COLLECTED MATERIAL:
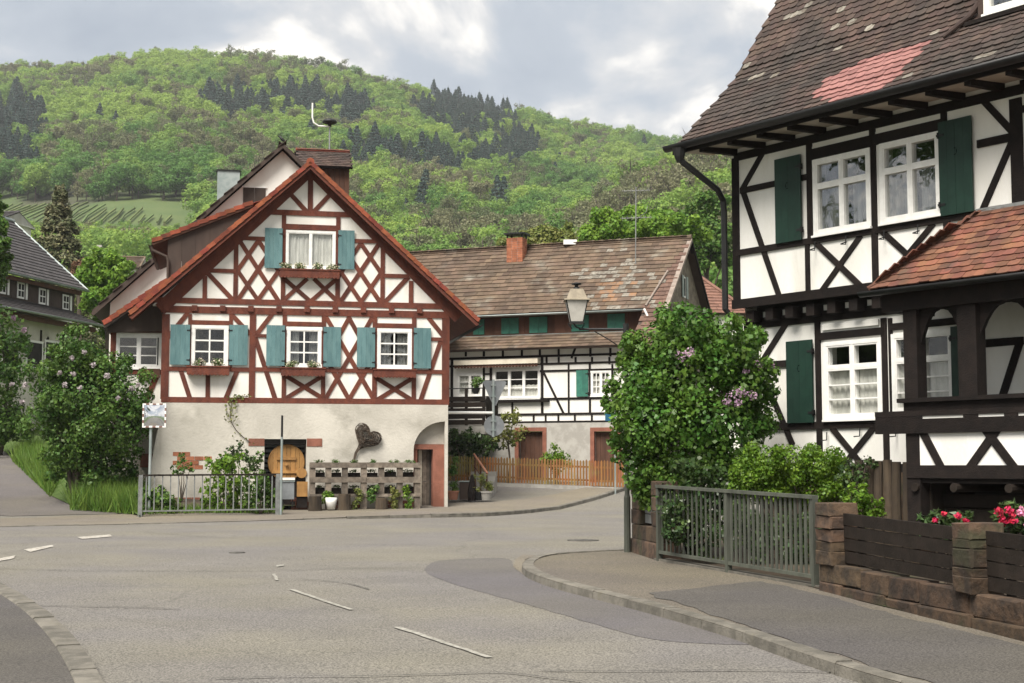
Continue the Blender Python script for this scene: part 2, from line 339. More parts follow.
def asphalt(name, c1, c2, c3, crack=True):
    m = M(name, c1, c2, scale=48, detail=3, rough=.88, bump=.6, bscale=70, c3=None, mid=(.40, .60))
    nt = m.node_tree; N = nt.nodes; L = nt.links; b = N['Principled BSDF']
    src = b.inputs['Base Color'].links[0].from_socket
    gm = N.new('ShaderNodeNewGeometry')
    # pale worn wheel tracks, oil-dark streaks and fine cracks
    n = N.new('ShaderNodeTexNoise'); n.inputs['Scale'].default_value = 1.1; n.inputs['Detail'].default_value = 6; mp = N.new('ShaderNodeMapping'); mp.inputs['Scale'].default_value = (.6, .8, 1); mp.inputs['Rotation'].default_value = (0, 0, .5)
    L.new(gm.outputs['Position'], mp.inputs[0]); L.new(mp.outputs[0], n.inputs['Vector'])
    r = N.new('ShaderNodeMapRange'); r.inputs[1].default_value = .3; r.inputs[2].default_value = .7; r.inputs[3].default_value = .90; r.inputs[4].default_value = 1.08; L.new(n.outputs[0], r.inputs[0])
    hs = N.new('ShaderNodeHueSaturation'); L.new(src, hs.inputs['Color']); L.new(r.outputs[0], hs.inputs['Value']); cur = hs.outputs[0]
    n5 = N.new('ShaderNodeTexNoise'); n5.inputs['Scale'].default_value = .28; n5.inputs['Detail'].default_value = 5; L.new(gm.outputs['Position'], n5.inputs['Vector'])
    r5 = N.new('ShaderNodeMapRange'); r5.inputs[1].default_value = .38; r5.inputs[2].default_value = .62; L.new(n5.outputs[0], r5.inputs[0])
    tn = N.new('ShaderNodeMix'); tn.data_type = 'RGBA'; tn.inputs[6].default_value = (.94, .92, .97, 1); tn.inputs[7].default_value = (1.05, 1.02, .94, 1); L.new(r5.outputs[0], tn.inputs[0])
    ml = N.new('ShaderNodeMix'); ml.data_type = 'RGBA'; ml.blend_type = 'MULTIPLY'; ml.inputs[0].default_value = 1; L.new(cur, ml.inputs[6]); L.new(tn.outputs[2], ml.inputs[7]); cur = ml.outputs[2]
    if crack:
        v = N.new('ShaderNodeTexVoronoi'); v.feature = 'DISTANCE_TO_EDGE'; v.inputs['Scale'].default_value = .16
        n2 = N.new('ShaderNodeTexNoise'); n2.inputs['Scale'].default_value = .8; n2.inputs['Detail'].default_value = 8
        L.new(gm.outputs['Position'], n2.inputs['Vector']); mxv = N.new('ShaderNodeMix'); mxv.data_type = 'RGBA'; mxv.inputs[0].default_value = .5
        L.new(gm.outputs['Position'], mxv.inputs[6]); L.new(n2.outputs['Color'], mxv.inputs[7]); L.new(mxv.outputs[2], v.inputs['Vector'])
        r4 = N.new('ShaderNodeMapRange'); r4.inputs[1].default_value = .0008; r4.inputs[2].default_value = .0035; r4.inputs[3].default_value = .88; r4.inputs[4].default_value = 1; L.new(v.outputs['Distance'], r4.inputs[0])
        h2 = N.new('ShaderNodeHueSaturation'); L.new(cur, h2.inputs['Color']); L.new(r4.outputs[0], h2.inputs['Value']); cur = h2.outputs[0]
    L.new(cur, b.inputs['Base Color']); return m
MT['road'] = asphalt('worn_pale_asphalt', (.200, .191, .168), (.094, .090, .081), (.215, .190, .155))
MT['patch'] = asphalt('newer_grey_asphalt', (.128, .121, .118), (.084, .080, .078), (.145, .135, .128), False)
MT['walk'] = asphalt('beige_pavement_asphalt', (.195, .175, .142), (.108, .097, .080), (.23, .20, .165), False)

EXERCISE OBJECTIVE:
Working from the lines above, reproduce the material exactly and exclude its pictures.

REPLY:
Continue the Blender Python script for this scene: part 2, from line 339. More parts follow.
def asphalt(name, c1, c2, c3, crack=True):
    m = M(name, c1, c2, scale=48, detail=3, rough=.88, bump=.6, bscale=70, c3=None, mid=(.40, .60))
    nt = m.node_tree; N = nt.nodes; L = nt.links; b = N['Principled BSDF']
    src = b.inputs['Base Color'].links[0].from_socket
    gm = N.new('ShaderNodeNewGeometry')
    # pale worn wheel tracks, oil-dark streaks and fine cracks
    n = N.new('ShaderNodeTexNoise'); n.inputs['Scale'].default_value = 1.1; n.inputs['Detail'].default_value = 6; mp = N.new('ShaderNodeMapping'); mp.inputs['Scale'].default_value = (.6, .8, 1); mp.inputs['Rotation'].default_value = (0, 0, .5)
    L.new(gm.outputs['Position'], mp.inputs[0]); L.new(mp.outputs[0], n.inputs['Vector'])
    r = N.new('ShaderNodeMapRange'); r.inputs[1].default_value = .3; r.inputs[2].default_value = .7; r.inputs[3].default_value = .90; r.inputs[4].default_value = 1.08; L.new(n.outputs[0], r.inputs[0])
    hs = N.new('ShaderNodeHueSaturation'); L.new(src, hs.inputs['Color']); L.new(r.outputs[0], hs.inputs['Value']); cur = hs.outputs[0]
    n5 = N.new('ShaderNodeTexNoise'); n5.inputs['Scale'].default_value = .28; n5.inputs['Detail'].default_value = 5; L.new(gm.outputs['Position'], n5.inputs['Vector'])
    r5 = N.new('ShaderNodeMapRange'); r5.inputs[1].default_value = .38; r5.inputs[2].default_value = .62; L.new(n5.outputs[0], r5.inputs[0])
    tn = N.new('ShaderNodeMix'); tn.data_type = 'RGBA'; tn.inputs[6].default_value = (.94, .92, .97, 1); tn.inputs[7].default_value = (1.05, 1.02, .94, 1); L.new(r5.outputs[0], tn.inputs[0])
    ml = N.new('ShaderNodeMix'); ml.data_type = 'RGBA'; ml.blend_type = 'MULTIPLY'; ml.inputs[0].default_value = 1; L.new(cur, ml.inputs[6]); L.new(tn.outputs[2], ml.inputs[7]); cur = ml.outputs[2]
    if crack:
        v = N.new('ShaderNodeTexVoronoi'); v.feature = 'DISTANCE_TO_EDGE'; v.inputs['Scale'].default_value = .16
        n2 = N.new('ShaderNodeTexNoise'); n2.inputs['Scale'].default_value = .8; n2.inputs['Detail'].default_value = 8
        L.new(gm.outputs['Position'], n2.inputs['Vector']); mxv = N.new('ShaderNodeMix'); mxv.data_type = 'RGBA'; mxv.inputs[0].default_value = .5
        L.new(gm.outputs['Position'], mxv.inputs[6]); L.new(n2.outputs['Color'], mxv.inputs[7]); L.new(mxv.outputs[2], v.inputs['Vector'])
        r4 = N.new('ShaderNodeMapRange'); r4.inputs[1].default_value = .0008; r4.inputs[2].default_value = .0035; r4.inputs[3].default_value = .88; r4.inputs[4].default_value = 1; L.new(v.outputs['Distance'], r4.inputs[0])
        h2 = N.new('ShaderNodeHueSaturation'); L.new(cur, h2.inputs['Color']); L.new(r4.outputs[0], h2.inputs['Value']); cur = h2.outputs[0]
    L.new(cur, b.inputs['Base Color']); return m
MT['road'] = asphalt('worn_pale_asphalt', (.200, .191, .168), (.094, .090, .081), (.215, .190, .155))
MT['patch'] = asphalt('newer_grey_asphalt', (.128, .121, .118), (.084, .080, .078), (.145, .135, .128), False)
MT['walk'] = asphalt('beige_pavement_asphalt', (.195, .175, .142), (.108, .097, .080), (.23, .20, .165), False)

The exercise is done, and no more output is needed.